Late summer on Plot 29

The Moog and I have been a bit busy to update the blog recently, or possibly a bit lazy, take your pick. I'm going to have a go at bringing things up-to-date over the next few days. Let's start with the end of August.

It occured to me in August that it's a full year since I've had my plot. You may have read that I invested my £7 winnings from second place in the 2007 "Britain in Bloom" competition; this year, ta-da, I have won first prize! a whopping twenty Great British Pounds, and a certificate to boot. I will post some pictures of my front garden for curious blog readers when I get round to it. This year, I invested my winnings in a delicious curry from Cafe Balti in Wolverton.

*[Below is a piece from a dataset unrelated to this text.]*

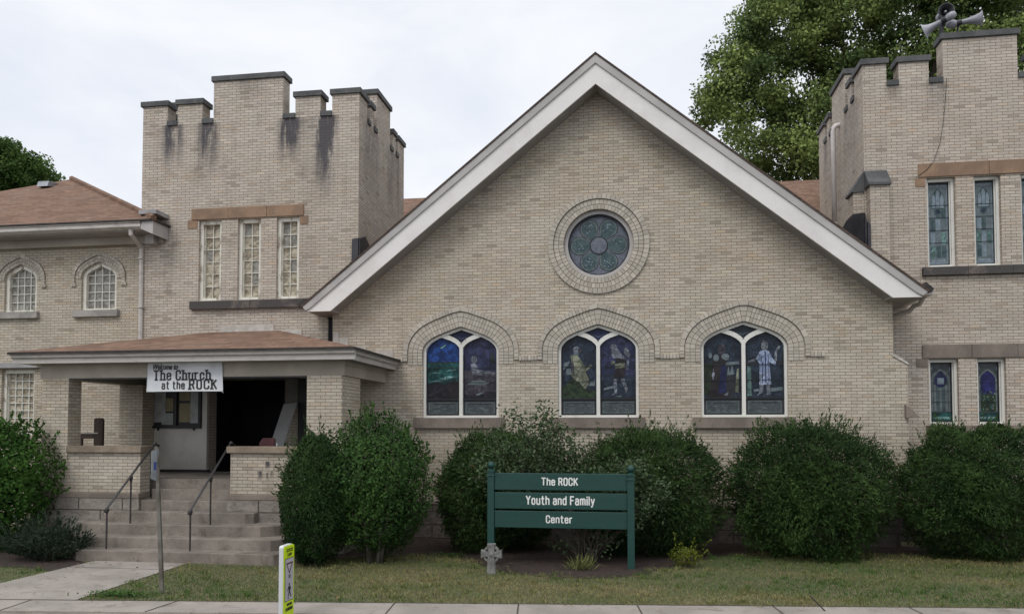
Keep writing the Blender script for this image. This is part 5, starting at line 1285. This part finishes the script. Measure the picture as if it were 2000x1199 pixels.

Also in late summer (Hmph! What summer?! I hear you cry) harvesting was in full flow. I was a bit worried about carrots splitting, so I pulled most of them up in late August and put them in storage. There were loads, as you can see from the picture. Some of them were forked, some of them were split, but overall they've been pretty good. No carrot fly attacks. To store them, I bought a grow-bag for about £1.25 from the nearest DIY shed, and filled two cardboard boxes with layers of carrots and compost. So far (November) they're as fresh and crunchy as they were when they went in. Mind you, the bottom did fall out of one of the boxes last week, covering my shed floor in carrots and compost, you can imagine how pleased I was.


Onions were also dug up, dried in the garden at home (between rain showers), and strung up in the shed. We've been gradually working our way through them, and they're storing really well.

From the greenhouse at home, we collected a big bowl of green tomatoes and ripened them on the window sill. I have to say I couldn't tell the difference between ours and shop-bought ones (that is, ours were not the delicious globes of sweet flavour that I'd been led to expect). And if one more person mentions green tomato chutney, I may have to set an angry Moog on them.

The final crop I started harvesting in late summer was potatoes. The Sarpo Mira variety have been really successful, lots of nice big potatoes, no blight, and they seem to store really well. They eventually all came out of the ground in mid-September, although I think they might have been happy to stay in the ground a bit longer, they were starting to receive attention from slugs, so they came up.